**Description of the task:**
Quote exactly the lines spanning from the top of the data below to the line that contains "return Vector(((px-HX)/F*Y, Y, EYE-(py-HY)/F*Y))", including both.
* START Stored data *
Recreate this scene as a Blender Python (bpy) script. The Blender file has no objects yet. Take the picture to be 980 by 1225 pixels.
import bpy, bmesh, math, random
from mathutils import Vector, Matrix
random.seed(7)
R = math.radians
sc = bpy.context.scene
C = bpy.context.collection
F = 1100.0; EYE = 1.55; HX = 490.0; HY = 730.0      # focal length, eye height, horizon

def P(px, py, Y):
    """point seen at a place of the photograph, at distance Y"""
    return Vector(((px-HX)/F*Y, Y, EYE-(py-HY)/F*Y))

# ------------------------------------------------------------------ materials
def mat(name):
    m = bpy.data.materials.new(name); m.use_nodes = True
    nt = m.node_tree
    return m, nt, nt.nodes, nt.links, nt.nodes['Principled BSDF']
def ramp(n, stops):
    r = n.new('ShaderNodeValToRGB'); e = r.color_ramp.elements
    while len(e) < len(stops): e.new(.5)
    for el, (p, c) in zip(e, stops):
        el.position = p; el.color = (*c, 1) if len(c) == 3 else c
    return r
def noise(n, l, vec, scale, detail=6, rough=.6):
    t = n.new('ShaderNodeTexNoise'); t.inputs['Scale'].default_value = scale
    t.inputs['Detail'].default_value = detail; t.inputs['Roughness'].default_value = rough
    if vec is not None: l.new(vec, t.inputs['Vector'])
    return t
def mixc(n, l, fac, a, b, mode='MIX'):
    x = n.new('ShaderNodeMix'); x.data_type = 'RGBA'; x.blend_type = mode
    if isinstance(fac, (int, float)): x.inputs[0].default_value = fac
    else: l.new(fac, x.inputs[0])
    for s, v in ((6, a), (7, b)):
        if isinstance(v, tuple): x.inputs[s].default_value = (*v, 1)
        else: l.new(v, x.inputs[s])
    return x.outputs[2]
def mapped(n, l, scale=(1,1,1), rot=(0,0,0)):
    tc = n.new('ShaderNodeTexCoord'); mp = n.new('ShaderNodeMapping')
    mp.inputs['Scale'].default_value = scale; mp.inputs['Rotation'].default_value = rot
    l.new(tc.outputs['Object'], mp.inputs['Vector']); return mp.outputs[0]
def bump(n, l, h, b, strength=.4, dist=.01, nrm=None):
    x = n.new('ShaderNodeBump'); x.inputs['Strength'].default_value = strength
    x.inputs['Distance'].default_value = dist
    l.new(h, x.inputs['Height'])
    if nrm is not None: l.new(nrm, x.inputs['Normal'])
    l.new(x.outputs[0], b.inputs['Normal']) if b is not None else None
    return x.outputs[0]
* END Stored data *
**Solution to this problem:**
Recreate this scene as a Blender Python (bpy) script. The Blender file has no objects yet. Take the picture to be 980 by 1225 pixels.
import bpy, bmesh, math, random
from mathutils import Vector, Matrix
random.seed(7)
R = math.radians
sc = bpy.context.scene
C = bpy.context.collection
F = 1100.0; EYE = 1.55; HX = 490.0; HY = 730.0      # focal length, eye height, horizon

def P(px, py, Y):
    """point seen at a place of the photograph, at distance Y"""
    return Vector(((px-HX)/F*Y, Y, EYE-(py-HY)/F*Y))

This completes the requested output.